Recruiting Democrats “to vote against women’s legal access to reproductive care … is plain wrong,” the group said in a petition it delivered to party chairman Stephen Webber.

That’s a problem for a party that’s down on its luck and faces the prospect of virtual extinction next year if its only remaining statewide officeholders — Sen. Claire McCaskill and state Auditor Nicole Galloway — don’t win. Republicans hold super-majorities in the House and Senate, while a new maverick GOP governor rides herd just seven months into a four-year term.

The Democratic Party needs to grow, and more specifically, it needs to grow in outstate Missouri, where finding Democratic officeholders has become as difficult as finding alligators in Brush Creek.

Webber is all about recruiting high-quality Democratic candidates, even in rural Missouri, where fans of abortion rights are scarce. If they are pro-life, he can live with that.

“We’re looking for candidates that will work hard and are willing to communicate their deeply held convictions,” Webber told Missourinet.

Newman and others, though, want to go back to the days of litmus tests in much the same way that some Republicans have demanded allegiance to the anti-abortion cause. But that stance is destined to keep the Democratic Party in minority status for years.

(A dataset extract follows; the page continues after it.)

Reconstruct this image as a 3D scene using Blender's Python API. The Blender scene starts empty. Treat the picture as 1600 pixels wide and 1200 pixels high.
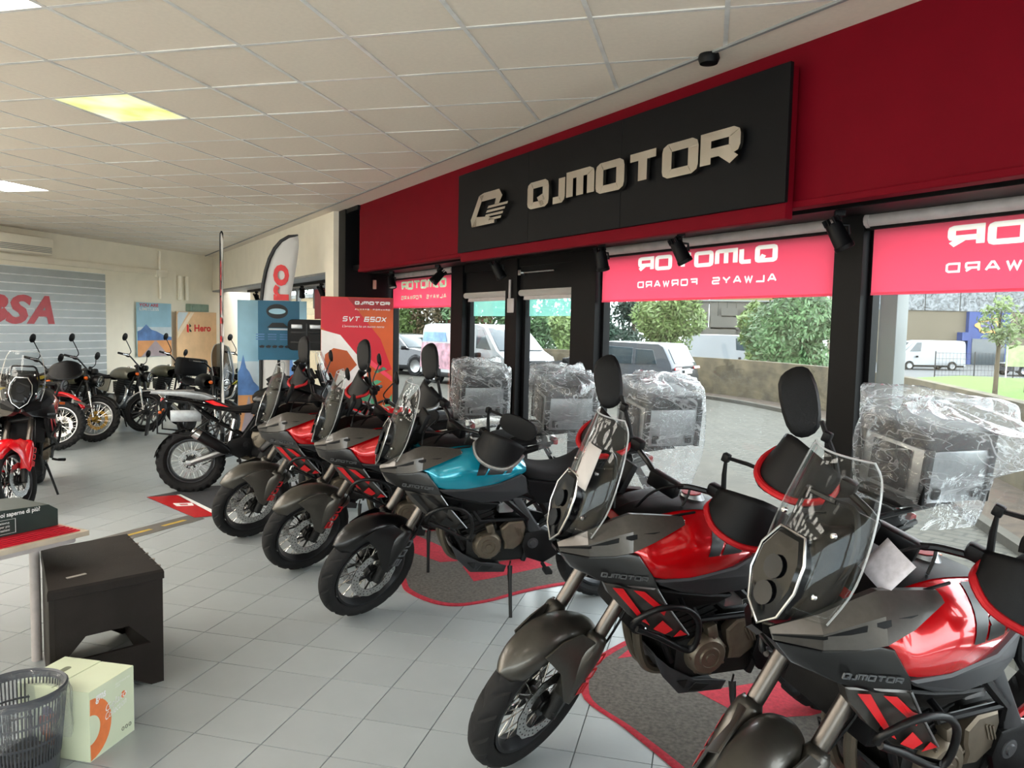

Some long-time Democratic leaders can say, “I told you so.” Jim Mathewson, the former Senate president pro tem from Sedalia, watched his party’s influence decline in rural Missouri. “We as Democrats are going to have to move to the middle of the road or we’re never going to be in charge again,” he astutely told me in 2004 as he prepared to leave the Senate for the final time.

The party can do two things at once. It can continue to insist on abortion rights in its platforms. But it can also support Democratic primary winners who happen to be pro-life in rural communities where being pro-choice means certain defeat.

The two major political parties must be big tents to remain competitive, and that’s a trick in a diverse society. Not every candidate can be expected to adhere to every tenet. To expect otherwise is wholly unrealistic.

Webber gets that. So, apparently, does John Gibson, the Kansas Democratic Party chair whose position on this hot-button issue boils down to this: He supports whomever wins the August primary. If voters opt for an anti-abortion Democrat, Gibson says the party should back that candidate.

Bernie Sanders has it figured out. In April, the liberal Vermont senator campaigned for an Omaha mayoral candidate with an anti-abortion record, drawing fire from many Democrats. But Sanders said this is exactly what Democrats have to do “if we’re going to become a 50-state party.”

Stacey Newman is a warrior for her cause. But she would be better off training her fire on Republicans. Otherwise, before too long she may not have anyone to shoot at.